Las “Poesías” de Tiziano

Uno de los más célebres conjuntos de pintura mitológica que se podía ver en las Colecciones Reales españolas en vida de Velázquez era el constituido por las “Poesías” de Tiziano. En su correspondencia, el propio Tiziano se refiere a ellas como seis pinturas de tema mitológico realizadas para Felipe II entre 1553 y 1562 y destinadas a un camerino de uso privado cuya función se desconoce: El rapto de Europa; Dánae; Perseo y Andrómeda; Diana y Acteón; Diana y Calisto y Venus y Adonis. En ellas destacan fundamentalmente los aspectos formales con sus implícitas referencias al debate sobre la superioridad entre la pintura y la escultura y, especialmente, entre Tiziano y su rival, Miguel Ángel, abanderados de cada una de las respectivas artes. 
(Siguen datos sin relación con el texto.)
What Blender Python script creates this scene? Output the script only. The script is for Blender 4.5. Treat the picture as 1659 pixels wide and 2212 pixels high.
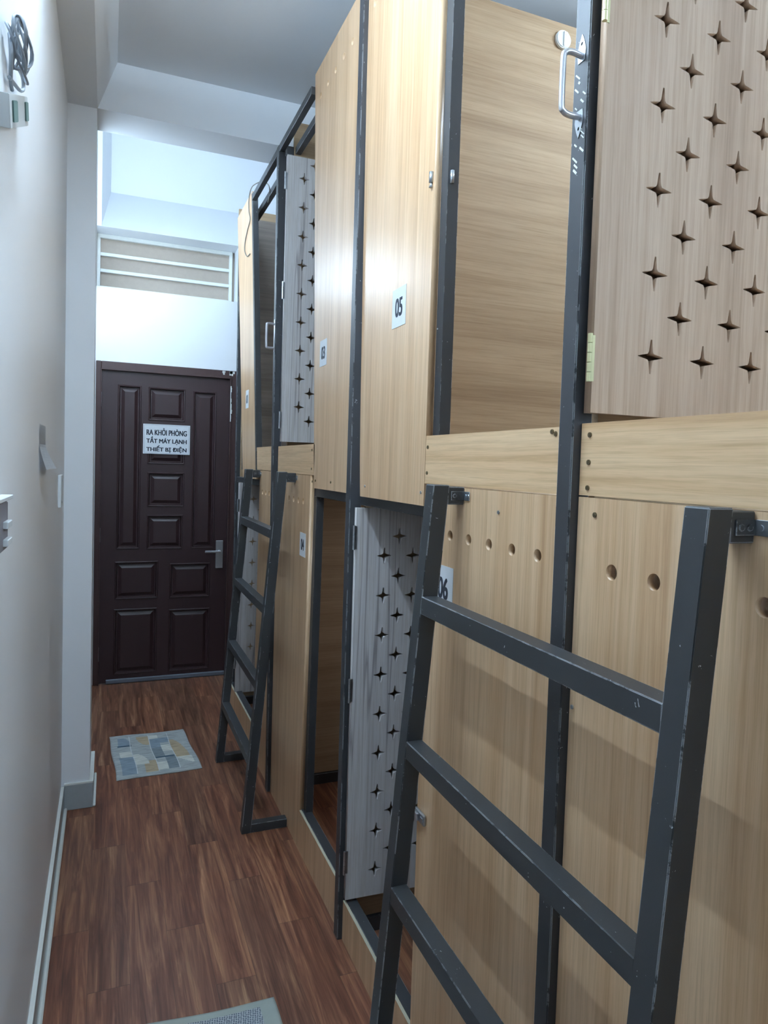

Una de las seis “Poesías” de Tiziano, Dánae recibiendo la lluvia de oro (hacia 1553–1554), se expone en el Museo del Prado de Madrid. Foto: ASC.

Por ejemplo, Venus y Adonis establece un sensual diálogo con Dánae al contraponer la espalda de la diosa y el frente de la hija de Acrisio. Además, las cualidades pictóricas de Dánae contrastan con las más escultóricas de Venus y Adonis, un contraste que sin duda supondría un acicate para los pintores que, como Rubens o Velázquez, tuvieron acceso a las Colecciones Reales hispánicas. De hecho, que Velázquez viera a Rubens copiar buena parte de la producción de Tiziano que se conservaba en Madrid entre 1628 y 1629 ha sido considerado uno de los episodios más relevantes en la vida del pintor sevillano. Muchas de esas copias fueron compradas después por Felipe IV a la muerte de Rubens, un indicio vital de la relevancia que ese proceso de emulación debió de tener tanto para el monarca como para los pintores implicados.